Il libro della D’Amico editore però contiene altro, molto altro. Anzitutto la versione, sempre in napoletano, più o meno dello stesso periodo, tratta però da un’altra rivista d’epoca, “Lo Cuorpo de Napole e lo Sebbeto” di ispirazione filo unitaria, per dar voce ai vincitori come ai vinti. Si tratta anche del primo giornale in lingua napulitana (nacque nel 1860) e del più longevo.
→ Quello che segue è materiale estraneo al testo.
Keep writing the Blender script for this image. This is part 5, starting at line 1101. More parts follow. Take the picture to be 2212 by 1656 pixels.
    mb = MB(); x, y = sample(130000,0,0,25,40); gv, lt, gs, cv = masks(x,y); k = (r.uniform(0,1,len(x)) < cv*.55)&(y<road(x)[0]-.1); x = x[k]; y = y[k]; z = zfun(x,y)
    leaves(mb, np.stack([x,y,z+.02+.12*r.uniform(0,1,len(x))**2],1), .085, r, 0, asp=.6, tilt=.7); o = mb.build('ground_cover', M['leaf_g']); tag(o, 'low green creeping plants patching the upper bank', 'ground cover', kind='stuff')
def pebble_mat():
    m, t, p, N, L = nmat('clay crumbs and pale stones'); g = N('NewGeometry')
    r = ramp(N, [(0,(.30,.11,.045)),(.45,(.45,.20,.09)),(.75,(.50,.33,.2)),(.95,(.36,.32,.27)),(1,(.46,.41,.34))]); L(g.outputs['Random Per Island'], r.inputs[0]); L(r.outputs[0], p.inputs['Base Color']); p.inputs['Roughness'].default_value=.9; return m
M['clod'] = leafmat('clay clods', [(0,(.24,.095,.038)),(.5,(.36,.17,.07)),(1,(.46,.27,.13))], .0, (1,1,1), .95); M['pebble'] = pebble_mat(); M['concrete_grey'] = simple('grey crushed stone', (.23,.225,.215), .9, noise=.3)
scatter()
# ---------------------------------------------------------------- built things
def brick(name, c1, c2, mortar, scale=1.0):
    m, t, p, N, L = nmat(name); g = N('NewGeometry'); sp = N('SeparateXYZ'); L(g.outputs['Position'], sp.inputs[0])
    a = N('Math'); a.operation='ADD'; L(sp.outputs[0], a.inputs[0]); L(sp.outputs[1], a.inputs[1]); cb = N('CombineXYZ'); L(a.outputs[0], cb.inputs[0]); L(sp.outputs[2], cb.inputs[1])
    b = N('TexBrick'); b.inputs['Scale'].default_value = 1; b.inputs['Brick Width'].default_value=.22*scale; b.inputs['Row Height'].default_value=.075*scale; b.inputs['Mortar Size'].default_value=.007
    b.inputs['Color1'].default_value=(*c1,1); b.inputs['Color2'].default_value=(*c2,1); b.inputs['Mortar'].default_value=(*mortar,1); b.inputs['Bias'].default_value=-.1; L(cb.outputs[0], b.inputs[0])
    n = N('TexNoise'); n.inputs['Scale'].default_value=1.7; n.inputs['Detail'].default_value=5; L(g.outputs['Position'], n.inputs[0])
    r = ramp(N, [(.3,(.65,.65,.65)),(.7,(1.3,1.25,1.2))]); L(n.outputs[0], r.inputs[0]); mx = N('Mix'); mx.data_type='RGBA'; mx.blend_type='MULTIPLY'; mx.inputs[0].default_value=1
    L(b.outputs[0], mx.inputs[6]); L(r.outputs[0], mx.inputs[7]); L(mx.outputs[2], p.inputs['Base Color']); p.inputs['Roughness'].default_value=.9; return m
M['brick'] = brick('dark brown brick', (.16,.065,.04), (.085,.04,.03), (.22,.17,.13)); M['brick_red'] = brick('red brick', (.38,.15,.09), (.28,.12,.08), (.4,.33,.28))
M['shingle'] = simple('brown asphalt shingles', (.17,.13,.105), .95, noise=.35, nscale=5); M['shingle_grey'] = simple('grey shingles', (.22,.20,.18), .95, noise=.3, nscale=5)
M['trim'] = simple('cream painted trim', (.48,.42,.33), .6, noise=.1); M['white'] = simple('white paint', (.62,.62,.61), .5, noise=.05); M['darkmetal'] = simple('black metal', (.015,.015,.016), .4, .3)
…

Fin dal primo numero “Lo Cuorpo de Napole e lo Sabbeto definì il suo programma: “Rendere chiaro al popolo le cose che gli altri giornali stampavano in toscano” rendendo difficile la comprensione alla maggioranza dei napoletani”.
Ed è un po’ l’operazione, al contrario, che ha fatto Vincenzo D’Amico. Per ricordarci che, se vogliamo far vivere la nostra lingua identitaria, è sulla lingua che dobbiamo lavorare, portando avanti operazioni come questa. Un’operazione preziosissima che merita un’alta attenzione da parte del mondo identitario. Un libro da leggere e da mettere in posto d’onore in libreria – ottimo anche il glossario offerto in appendice – che, oltre alla storia, drammatica e avvincente, ci ricorda ben altre grandezze – le nostre parole d’origine – ancora vive, ancora capaci di accendere profonde emozioni.
Vincenzo D’Amico, come al solito, ce lo ha ricordato. Onore al merito. Compratelo, leggetelo. Vale più dei 10euro che costa. Molto, molto di più.